The Future of Concealed Carry: Why the Garment Has to Do the Work
The concealed carry industry has spent decades optimizing the holster. Better retention. Better materials. Adjustable cant. Faster draw. Appendix-specific designs. Shoulder rigs. Belly bands.
And after all of that engineering, the fundamental problem remains: you're still attaching a rigid, heavy object to the most dynamic part of your body and hoping it stays where you put it while you live your day.
The holster is not the answer. The garment is.
The Limits of Holster-First Thinking
When the holster is the primary system, the garment becomes an afterthought. You buy a holster, then you find clothes that accommodate it. Looser waistbands. Cover garments. Specific belt systems. Your daily clothing choices become constrained by your carry equipment rather than the other way around.
This is the wrong order of operations. You wear clothing every day. The carry system should integrate into that reality — not the other way around.
Garment-Integrated Carry
The shift that Gunpant represents is treating the garment itself as the primary carry system. Not a garment that accommodates a holster.

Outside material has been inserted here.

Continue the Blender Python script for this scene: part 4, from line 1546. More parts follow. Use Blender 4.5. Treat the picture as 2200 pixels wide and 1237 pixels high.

A garment where the carry architecture is built in: the pocket placement, the opening geometry, the internal orientation system, the fabric selection.
When the garment is the system, the holster becomes optional. You don't need to buy or fit a separate piece of equipment. You don't need to modify your clothing choices around carry gear. You put on the pants and the carry system comes with them.
What Comes Next
The side-leg carry category that Gunpant invented is a starting point, not an endpoint. The same design principles — placement driven by how the body actually moves, pocket architecture engineered for orientation and stability, materials chosen for load-bearing performance — can be applied across garment types.
Shorts were the second garment. Same architecture, warm-weather build. The approach scales.
Future garments will continue to develop this architecture — refining internal geometry, improving material performance, and expanding the range of contexts where the system works without compromise. The goal is carry clothing that functions as well in a business casual environment as it does on a range day, in July as in January.
The Standard Being Set
As the originator of the side-leg carry category, Gunpant is establishing what this category means as a design discipline: how placement is chosen, how pocket geometry is engineered, how garment integration is executed.
That standard matters because the category will grow. Other manufacturers will recognize that garment-integrated carry is where concealed carry apparel is heading. The question is what the reference point looks like when they arrive.
Gunpant is building that reference point now.